29. Researchers are accessing microdata for research purposes but to support this research they may need to compile statistical aggregations of various forms, compile statistical distributions, fit statistical models, or analyse statistical differences between sub-populations. These uses would be consistent with statistical purposes. To the extent that this is how the microdata are being used, it could also be said to support research purposes.

30. With respect to Principle 3, legal arrangements to protect confidentiality should be in place before any microdata are released. However, the legal arrangements have to be complemented with administrative and technical measures to regulate the access to microdata and to ensure that individual data cannot be disclosed. The existence and visibility of such arrangements (whether in law or supplementary regulations, ordinances, etc.) are necessary to increase public confidence that microdata will be used appropriately. Legal arrangements are clearly preferable but in some countries this may not be possible and some other form of administrative arrangement should be put in place. The legal (or other arrangements) should also be cleared with the privacy authorities of countries where they exist before they are established by law. If such authorities do not exist, there may be NGOs who have a "watchdog" role on privacy matters. It would be sensible to get their support for any legal or other arrangements, or at least to address any serious concerns they might have.

31. In some countries, authorising legislation does not exist. At a minimum, release of microdata should be supported by some form of authority. However, an authorising legislation is a preferable approach.

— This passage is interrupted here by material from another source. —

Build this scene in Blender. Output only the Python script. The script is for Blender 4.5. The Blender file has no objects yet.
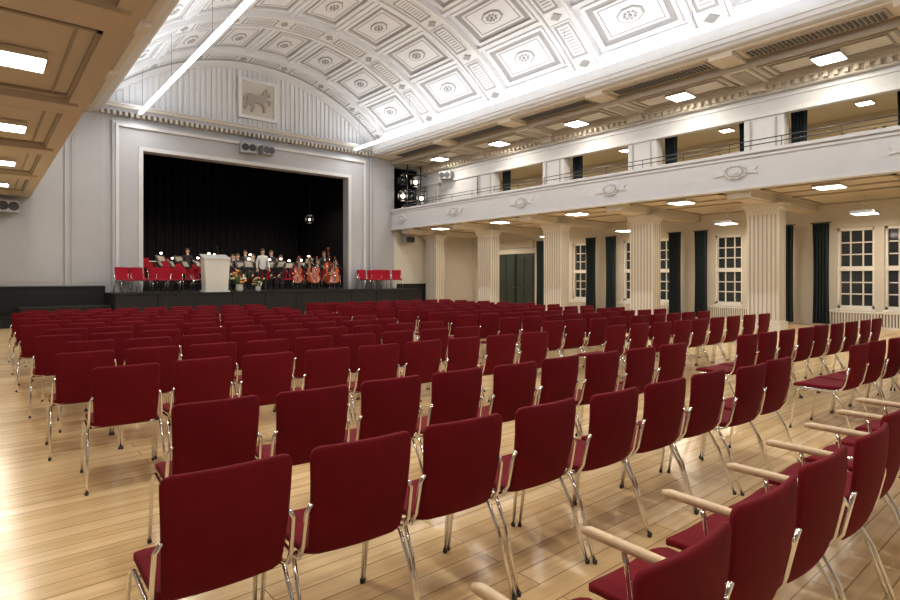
import bpy, math, random
from mathutils import Vector, Matrix
random.seed(7)
sc = bpy.context.scene
COL = sc.collection
sc.view_settings.view_transform = 'Standard'
sc.view_settings.look = 'None'

# ------------------------------------------------------------------ materials
def mat(name, col, rough=0.6, metal=0.0, var=0.02, scale=3.0, bump=0.0, emis=None, estr=0.0, spec=None, coat=0.0):
    m = bpy.data.materials.new(name); m.use_nodes = True
    nt = m.node_tree; b = nt.nodes['Principled BSDF']
    tc = nt.nodes.new('ShaderNodeTexCoord'); nz = nt.nodes.new('ShaderNodeTexNoise')
    nz.inputs['Scale'].default_value = scale; nz.inputs['Detail'].default_value = 4
    nt.links.new(tc.outputs['Object'], nz.inputs['Vector'])
    cr = nt.nodes.new('ShaderNodeValToRGB')
    cr.color_ramp.elements[0].position = 0.3; cr.color_ramp.elements[1].position = 0.7
    cr.color_ramp.elements[0].color = tuple(max(0, c*(1-var)) for c in col)+(1,)
    cr.color_ramp.elements[1].color = tuple(min(1, c*(1+var)) for c in col)+(1,)
    nt.links.new(nz.outputs['Fac'], cr.inputs['Fac'])
    nt.links.new(cr.outputs['Color'], b.inputs['Base Color'])
    b.inputs['Roughness'].default_value = rough; b.inputs['Metallic'].default_value = metal
    if spec is not None: b.inputs['Specular IOR Level'].default_value = spec
    if coat: b.inputs['Coat Weight'].default_value = coat
    if bump:
        n2 = nt.nodes.new('ShaderNodeTexNoise'); n2.inputs['Scale'].default_value = scale*30
        nt.links.new(tc.outputs['Object'], n2.inputs['Vector'])
        bp = nt.nodes.new('ShaderNodeBump'); bp.inputs['Strength'].default_value = bump
        bp.inputs['Distance'].default_value = 0.01
        nt.links.new(n2.outputs['Fac'], bp.inputs['Height']); nt.links.new(bp.outputs['Normal'], b.inputs['Normal'])
    if emis:
        b.inputs['Emission Color'].default_value = tuple(emis)+(1,)
        b.inputs['Emission Strength'].default_value = estr
    return m

M_white = mat('plaster_white', (.74,.755,.775), .75)
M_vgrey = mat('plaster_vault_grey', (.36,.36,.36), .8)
M_wall  = mat('paint_grey', (.405,.415,.445), .6)
M_frame = mat('paint_grey_frame', (.43,.44,.475), .5)
M_line  = mat('paint_pale_line', (.60,.605,.62), .5)
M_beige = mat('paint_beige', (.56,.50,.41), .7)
M_beigeD= mat('paint_beige_dark', (.34,.295,.235), .7)
M_gal   = mat('paint_gallery', (.52,.44,.31), .7)
M_cream = mat('paint_cream', (.60,.57,.51), .6)
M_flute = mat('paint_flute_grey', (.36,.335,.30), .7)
M_para  = mat('paint_parapet', (.56,.565,.585), .5)
M_grill = mat('grille_dark', (.07,.065,.06), .6)
M_black = mat('stage_black', (.008,.008,.010), .8, spec=.2)
M_dado  = mat('dado_dark', (.012,.013,.015), .6, spec=.3)
M_deck  = mat('stage_deck', (.012,.012,.013), .6, spec=.3)
M_red   = mat('fabric_red', (.150,.0025,.009), .85, var=.12, scale=9, bump=.25, spec=.22)
M_redst = mat('fabric_red_stage', (.32,.006,.02), .85, var=.12, scale=9, spec=.25)
M_chrome= mat('chrome', (.80,.80,.80), .12, 1.0)
M_wood  = mat('beech_wood', (.70,.54,.36), .4, scale=20, var=.08)
M_curt  = mat('curtain_dark', (.024,.036,.043), .9, spec=.2)
M_glass = mat('night_glass', (.02,.03,.04), .06, spec=.8)
M_wframe= mat('window_white', (.80,.79,.76), .4)
M_door  = mat('door_green', (.035,.05,.045), .4)
M_lamp  = mat('lamp_diffuser', (1,1,1), .5, emis=(1,.96,.88), estr=8)
M_tube  = mat('tube_glow', (1,1,1), .5, emis=(1,1,1), estr=7)
M_small = mat('spot_glow', (1,1,1), .5, emis=(1,.84,.65), estr=14)
M_metal = mat('metal_dark', (.06,.06,.065), .4, .6)
M_speak = mat('speaker_grey', (.28,.28,.29), .6)
M_lect  = mat('lectern_white', (.62,.62,.60), .4)
M_cello = mat('varnish_red', (.50,.09,.02), .25, scale=12, coat=.5, var=.1)
M_ebony = mat('ebony', (.015,.012,.01), .3)
M_sheet = mat('sheet_music', (.30,.27,.22), .7, var=.3, scale=30)
M_leaf  = mat('leaf', (.05,.16,.03), .6, var=.3)
M_petal = mat('petal_orange', (.85,.35,.10), .6, var=.3)
M_petalw= mat('petal_white', (.85,.80,.65), .6)
M_skin  = mat('skin', (.62,.38,.28), .5)
M_suit  = mat('suit_black', (.015,.015,.018), .8)
M_shirt = mat('shirt_white', (.75,.74,.72), .7)
M_hair  = mat('hair_brown', (.08,.045,.025), .7)
M_copper= mat('copper', (.55,.25,.12), .25, .9)
M_drum  = mat('drum_skin', (.8,.78,.7), .5)

# wood floor
M_floor = bpy.data.materials.new('floor_parquet'); M_floor.use_nodes = True
nt = M_floor.node_tree; b = nt.nodes['Principled BSDF']
tc = nt.nodes.new('ShaderNodeTexCoord')
br = nt.nodes.new('ShaderNodeTexBrick')
br.inputs['Scale'].default_value = 1.0; br.inputs['Brick Width'].default_value = 2.1
br.inputs['Row Height'].default_value = .14; br.inputs['Mortar Size'].default_value = .0035
br.inputs['Color1'].default_value = (.92,.70,.40,1); br.inputs['Color2'].default_value = (.74,.51,.26,1)
br.inputs['Mortar'].default_value = (.38,.24,.11,1); br.inputs['Bias'].default_value = -.1
nt.links.new(tc.outputs['Object'], br.inputs['Vector'])
mp = nt.nodes.new('ShaderNodeMapping'); mp.inputs['Scale'].default_value = (.8, 14, 1)
nt.links.new(tc.outputs['Object'], mp.inputs['Vector'])
nz = nt.nodes.new('ShaderNodeTexNoise'); nz.inputs['Scale'].default_value = 1.6; nz.inputs['Detail'].default_value = 6
nt.links.new(mp.outputs['Vector'], nz.inputs['Vector'])
mx = nt.nodes.new('ShaderNodeMix'); mx.data_type='RGBA'; mx.blend_type='MULTIPLY'; mx.inputs[0].default_value=.6
cr = nt.nodes.new('ShaderNodeValToRGB')
cr.color_ramp.elements[0].position=.32; cr.color_ramp.elements[0].color=(.70,.62,.50,1)
cr.color_ramp.elements[1].position=.6; cr.color_ramp.elements[1].color=(1.0,1.0,1.0,1)
nt.links.new(nz.outputs['Fac'], cr.inputs['Fac'])
nt.links.new(br.outputs['Color'], mx.inputs[6]); nt.links.new(cr.outputs['Color'], mx.inputs[7])
nt.links.new(mx.outputs[2], b.inputs['Base Color'])
b.inputs['Roughness'].default_value=.19; b.inputs['Specular IOR Level'].default_value=.6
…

32. Principle 4 is important to increase public confidence that microdata are being used appropriately and to show that decisions about microdata release are taken on an objective basis. It is up to the NSO to decide whether, how and to whom microdata can be released. But their decisions should be transparent. The NSO web site is an effective way of ensuring compliance and also for providing information on how to access research reports based on released microdata.